▽
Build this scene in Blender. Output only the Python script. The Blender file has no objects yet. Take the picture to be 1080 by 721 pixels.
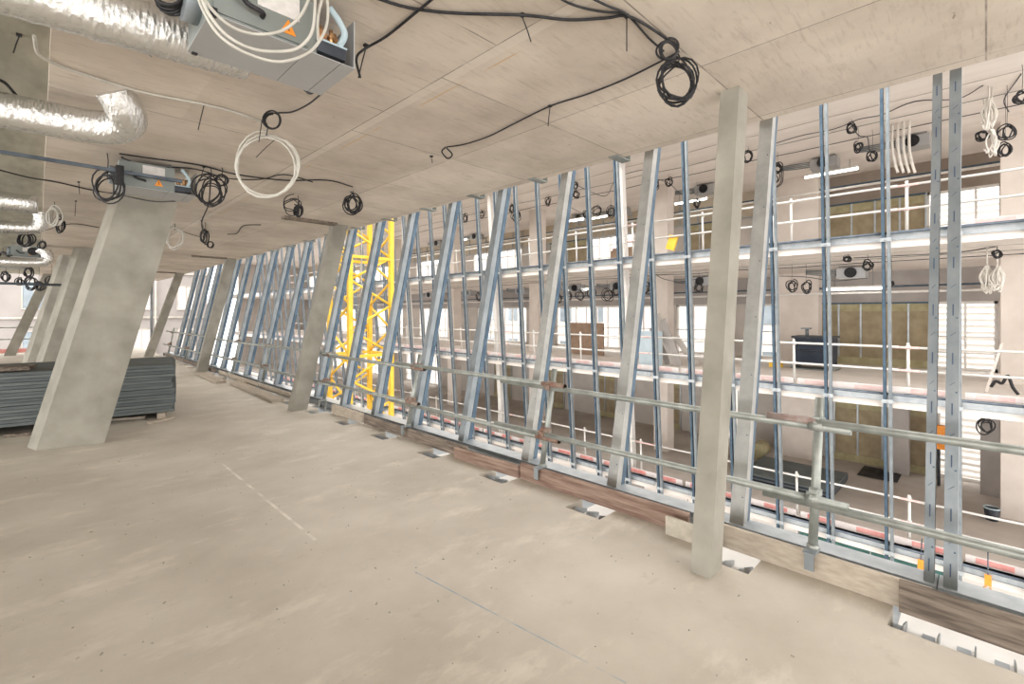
import bpy, math, random
from mathutils import Vector, Matrix
random.seed(7)
R = math.radians
sc = bpy.context.scene
col = sc.collection

# ------------------------------------------------------------------ camera, sky, exposure
EYE = 1.6
FPX, CX, HY = 500.0, 540.0, 330.0          # focal length and horizon in the 1080x721 frame
S2 = math.sqrt(0.5)
cd = bpy.data.cameras.new('camera'); cam = bpy.data.objects.new('camera', cd); col.objects.link(cam)
cam.location = (0, 0, EYE); cam.rotation_euler = (R(90), 0, R(-45))
cd.sensor_width = 36.0; cd.lens = FPX / 1080 * 36.0
cd.shift_y = (HY - 360.5) / 1080.0
cd.clip_start = 0.05; cd.clip_end = 400
sc.camera = cam
world = bpy.data.worlds.new('sky'); sc.world = world; world.use_nodes = True
bg = world.node_tree.nodes['Background']
bg.inputs[0].default_value = (1.0, 0.965, 0.93, 1); bg.inputs[1].default_value = 1.0
sc.view_settings.view_transform = 'Standard'
sc.view_settings.look = 'None'
sc.view_settings.gamma = 1.0
sc.view_settings.use_curve_mapping = False
sc.view_settings.exposure = 2.1
def daylight(name, loc, rot, sx, sy, watts, colr):
    ld = bpy.data.lights.new(name, 'AREA'); ld.shape = 'RECTANGLE'; ld.size = sx; ld.size_y = sy; ld.energy = watts; ld.color = colr
    o = bpy.data.objects.new(name, ld); col.objects.link(o); o.location = loc; o.rotation_euler = rot


# daylight through the open facades on the left and behind the camera
daylight('daylight_left_facade', (-8.9, 10, 1.6), (R(90), 0, R(-90)), 34, 2.9, 260, (1.0, .96, .93))
daylight('daylight_rear_facade', (-2.6, -6.9, 1.6), (R(90), 0, 0), 12, 2.9, 40, (1.0, .96, .93))
sc.cycles.max_bounces = 10
sc.cycles.diffuse_bounces = 7
sc.cycles.sample_clamp_indirect = 8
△
#### [Exercise aim]
Reproduce the whole listing above word for word, but not its pictures.

#### [Response below]
Build this scene in Blender. Output only the Python script. The Blender file has no objects yet. Take the picture to be 1080 by 721 pixels.
import bpy, math, random
from mathutils import Vector, Matrix
random.seed(7)
R = math.radians
sc = bpy.context.scene
col = sc.collection

# ------------------------------------------------------------------ camera, sky, exposure
EYE = 1.6
FPX, CX, HY = 500.0, 540.0, 330.0          # focal length and horizon in the 1080x721 frame
S2 = math.sqrt(0.5)
cd = bpy.data.cameras.new('camera'); cam = bpy.data.objects.new('camera', cd); col.objects.link(cam)
cam.location = (0, 0, EYE); cam.rotation_euler = (R(90), 0, R(-45))
cd.sensor_width = 36.0; cd.lens = FPX / 1080 * 36.0
cd.shift_y = (HY - 360.5) / 1080.0
cd.clip_start = 0.05; cd.clip_end = 400
sc.camera = cam
world = bpy.data.worlds.new('sky'); sc.world = world; world.use_nodes = True
bg = world.node_tree.nodes['Background']
bg.inputs[0].default_value = (1.0, 0.965, 0.93, 1); bg.inputs[1].default_value = 1.0
sc.view_settings.view_transform = 'Standard'
sc.view_settings.look = 'None'
sc.view_settings.gamma = 1.0
sc.view_settings.use_curve_mapping = False
sc.view_settings.exposure = 2.1
def daylight(name, loc, rot, sx, sy, watts, colr):
    ld = bpy.data.lights.new(name, 'AREA'); ld.shape = 'RECTANGLE'; ld.size = sx; ld.size_y = sy; ld.energy = watts; ld.color = colr
    o = bpy.data.objects.new(name, ld); col.objects.link(o); o.location = loc; o.rotation_euler = rot


# daylight through the open facades on the left and behind the camera
daylight('daylight_left_facade', (-8.9, 10, 1.6), (R(90), 0, R(-90)), 34, 2.9, 260, (1.0, .96, .93))
daylight('daylight_rear_facade', (-2.6, -6.9, 1.6), (R(90), 0, 0), 12, 2.9, 40, (1.0, .96, .93))
sc.cycles.max_bounces = 10
sc.cycles.diffuse_bounces = 7
sc.cycles.sample_clamp_indirect = 8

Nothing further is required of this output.